In the second article, issues of short- term teams are addressed in Short-term teams: Using them well and avoiding the pitfalls. In an age of modern-consumerism, where short-term teams sometimes look like ‘mission-holidays’, short-term teams can bring huge kingdom benefits if they have a clear purpose, are well-led and part of a broader agenda.
God is already at work moving people around the world through their work, and this provides a unique opportunity for long-term mission to nurture kingdom-perspectives in this largely untapped workforce in the harvest field. Issues of recruitment of intentional cross-cultural workers among expatriate Christians in the GCC offers insightful comment on mobilizing these workers for the harvest field.

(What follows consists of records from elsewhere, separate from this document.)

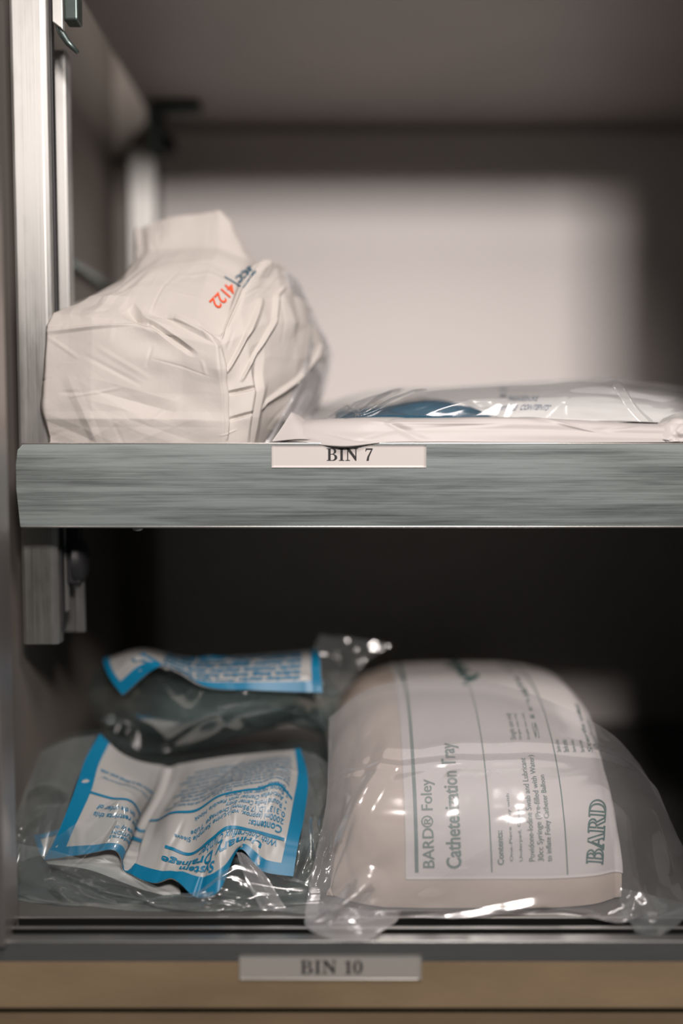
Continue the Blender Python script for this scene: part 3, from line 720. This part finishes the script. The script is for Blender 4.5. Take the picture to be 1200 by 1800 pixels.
# ruled lines
strip(b, lab, [(.05, .50), (.95, .50)], .018, 1, .0004, 160, 1.7)
strip(b, lab, [(.40, .75), (.95, .75)], .021, 1, .0004, 120, 1.7)
def up(s, s1, t, size, bold=0.0, w=None, shear=0.0):
    """a line of print turned upside down: starts at s1 (its left end, on the right of the photo)"""
    V2, F2 = text2d(s, bold, shear); hh = 0.72
    ww = V2[:, 0].max()
    wd = w if w else ww * size / hh / 1.7 * 0.62
    text_on(b, lab, s, (s1, t), (-wd / ww, 0), (0, size / hh), 1.0, 1, data=(V2, F2), off=0.0005)
up('With Anti-reflux Chamber', .93, .765, .042, .010, .37, 0.2)
up('Urinary Drainage', .87, .815, .048, .024, .47)
up('System', .665, .866, .042, .024, .17)
up('Contents:', .935, .685, .038, .02, .155)
for i, (s_, w_) in enumerate([('2000ml (approx. vol.)/Urine Sample Sleeve', .43), ('0.313" I.D. (7.95mm) Drainage Tube', .37), ('\u2022 Round Profile Center Entry', .24), ('\u2022 Anti-reflux Chamber with Flexible Hook', .36), ('\u2022 Swivel Hanger with Clamp', .25), ('\u2022 Draw-off Tube', .13)]):
    up(s_, .935, .648 - i * .034, .026, .010, w_ * 1.18)
up('For Use:', .66, .462, .020, .01, .08)
for i in range(9):
    rr = random.Random(i)
    s_ = ' '.join(rr.choice(['Remove', 'tube', 'and secure', 'connect', 'bag', 'with clamp', 'hang below', 'bladder', 'level', 'inspect', 'catheter', 'sterile']) for _ in range(9 if i > 1 else 12))
    up(s_, .93, .430 - i * .040, .024, .010, .56 - .02 * (i % 3))
    if i < 7: up(s_[:34], .295, .30 - i * .036 if i else .335, .019, .004, .0001 + .22) if i == 0 else None
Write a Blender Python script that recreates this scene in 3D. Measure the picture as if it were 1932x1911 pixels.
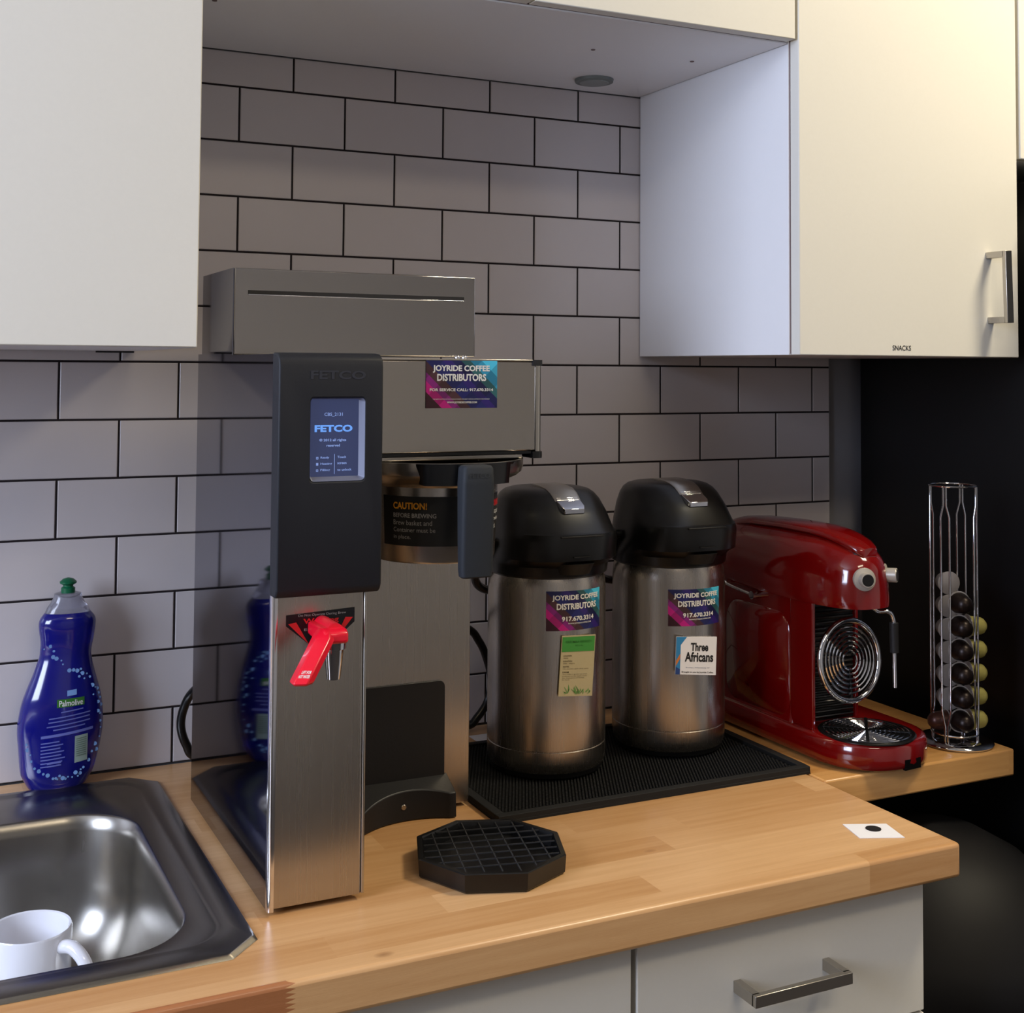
import bpy, bmesh, math, random
from mathutils import Vector, Matrix
from math import sin, cos, pi, radians, sqrt

for o in list(bpy.data.objects): bpy.data.objects.remove(o)
random.seed(7)
scn = bpy.context.scene
COL = scn.collection
ZC = 0.910                     # worktop height above the floor
OFF = ZC + 0.9118              # build frame -> world height (applied to every top-level object at the end)

# ------------------------------------------------------------------ camera
cam_d = bpy.data.cameras.new('camera'); cam = bpy.data.objects.new('camera', cam_d); COL.objects.link(cam)
cam_d.sensor_fit = 'HORIZONTAL'; cam_d.sensor_width = 36; cam_d.lens = 44.479
cam_d.shift_x = 0.00506; cam_d.shift_y = -0.18881; cam_d.clip_start = 0.02; cam_d.clip_end = 50
R = [(0.90143728, -0.43285766, 0.00671401), (0.02513198, 0.03684253, -0.99900501), (0.43217961, 0.90070909, 0.0440898)]
m = Matrix(((R[0][0], -R[1][0], -R[2][0]), (R[0][1], -R[1][1], -R[2][1]), (R[0][2], -R[1][2], -R[2][2])))
cam.matrix_world = Matrix.Translation((-0.49165, -1.72368, -0.38732)) @ m.to_4x4()
scn.camera = cam
# ------------------------------------------------------------------ world, exposure
w = bpy.data.worlds.new('world'); scn.world = w; w.use_nodes = True
w.node_tree.nodes['Background'].inputs[0].default_value = (0.55, 0.68, 1.0, 1)
w.node_tree.nodes['Background'].inputs[1].default_value = 4.0
scn.view_settings.view_transform = 'Standard'; scn.view_settings.look = 'None'
scn.view_settings.exposure = -0.25; scn.view_settings.gamma = 1.0
scn.view_settings.use_curve_mapping = False

def area(name, loc, target, sx, sy, power, col):
    d = bpy.data.lights.new(name, 'AREA'); d.shape = 'RECTANGLE'; d.size = sx; d.size_y = sy
    d.energy = power; d.color = col
    o = bpy.data.objects.new(name, d); COL.objects.link(o); o.location = loc
    o.rotation_euler = (Vector(target) - Vector(loc)).to_track_quat('-Z', 'Y').to_euler()
    return o
# daylight from the tall window on the left, warm ceiling lamp, added rear fill lamp
area('window_daylight', (-2.35, -1.20, 0.12), (0.5, -0.3, -0.3), 1.1, 1.1, 80, (0.70, 0.79, 1.0))
area('ceiling_lamp_light', (1.25, -1.05, 0.82), (1.25, -1.0, -1.0), 0.40, 0.40, 34, (1.0, 0.89, 0.66))
area('rear_fill_light', (0.2, -2.3, 0.82), (0.2, -2.25, -1.0), 0.9, 0.3, 13, (1.0, 0.86, 0.66))  # added lamp behind the camera, brightens the fronts and steel reflections

# ------------------------------------------------------------------ helpers
def s2l(c):
    return tuple((x / 12.92 if x <= 0.04045 else ((x + 0.055) / 1.055) ** 2.4) for x in c)
def rgb(h):
    h = h.lstrip('#'); return s2l(tuple(int(h[i:i + 2], 16) / 255 for i in (0, 2, 4)))
def nn(nt, t, **k):
    n = nt.nodes.new(t)
    for a, b in k.items(): setattr(n, a, b)
    return n
def mat(name, col, rough=0.5, metal=0.0, noise=0.04, nscale=40, stretch=(1, 1, 1), bump=0.0, aniso=0, coat=0, spec=0.5, emit=None, es=0, trans=0, ior=1.45, rvar=0.0):
    M = bpy.data.materials.new(name); M.use_nodes = True; nt = M.node_tree; b = nt.nodes['Principled BSDF']
    c = rgb(col) if isinstance(col, str) else col
    tc = nn(nt, 'ShaderNodeTexCoord'); mp = nn(nt, 'ShaderNodeMapping'); mp.inputs['Scale'].default_value = stretch
    nt.links.new(tc.outputs['Object'], mp.inputs[0])
    nz = nn(nt, 'ShaderNodeTexNoise'); nz.inputs['Scale'].default_value = nscale; nz.inputs['Detail'].default_value = 3
    nt.links.new(mp.outputs[0], nz.inputs[0])
    mr = nn(nt, 'ShaderNodeMapRange'); mr.inputs[3].default_value = 1 - noise; mr.inputs[4].default_value = 1 + noise
    nt.links.new(nz.outputs[0], mr.inputs[0])
    mx = nn(nt, 'ShaderNodeVectorMath', operation='SCALE'); mx.inputs[0].default_value = c
    nt.links.new(mr.outputs[0], mx.inputs['Scale']); nt.links.new(mx.outputs[0], b.inputs['Base Color'])
    b.inputs['Roughness'].default_value = rough; b.inputs['Metallic'].default_value = metal
    if rvar:
        m2 = nn(nt, 'ShaderNodeMapRange'); m2.inputs[3].default_value = rough - rvar; m2.inputs[4].default_value = rough + rvar
        nt.links.new(nz.outputs[0], m2.inputs[0]); nt.links.new(m2.outputs[0], b.inputs['Roughness'])
    b.inputs['Specular IOR Level'].default_value = spec; b.inputs['IOR'].default_value = ior
    if aniso: b.inputs['Anisotropic'].default_value = aniso
    if coat: b.inputs['Coat Weight'].default_value = coat; b.inputs['Coat Roughness'].default_value = 0.06
    if trans: b.inputs['Transmission Weight'].default_value = trans
    if emit: b.inputs['Emission Color'].default_value = (*rgb(emit), 1); b.inputs['Emission Strength'].default_value = es
    if bump:
        bp = nn(nt, 'ShaderNodeBump'); bp.inputs['Strength'].default_value = bump; bp.inputs['Distance'].default_value = 0.001
        nt.links.new(nz.outputs[0], bp.inputs['Height']); nt.links.new(bp.outputs[0], b.inputs['Normal'])
    return M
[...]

Mobilising the Korean Church for the Arab World reflects on a conference of Korean Missions in 2013, and traces the journey of Korean Missions into the MENA region in recent years. It invites Korean missions to broaden its vision, and prepare well for the role it needs to play as part of the harvest-field labour force.

In Fitrah and fig leacves – Islamic and Christian teachings on sin, we are given an insightful comparison through a number of vignettes of the profound differences that mark the approach of these two faith’s to sin. At the heart of their differences is the fundamental understanding of human nature and God’s view of it.

An interview Exploring higher Christian Education in Israel gives insight into the role of Christian Education in not only preparing and equipping the next generation of workers, but the role of education in the harvest.
Jesus of course went on to say, not just that the harvest is plentiful and the labourers are few, he commissioned us to pray the Lord of the harvest to send out labourers into the harvest field.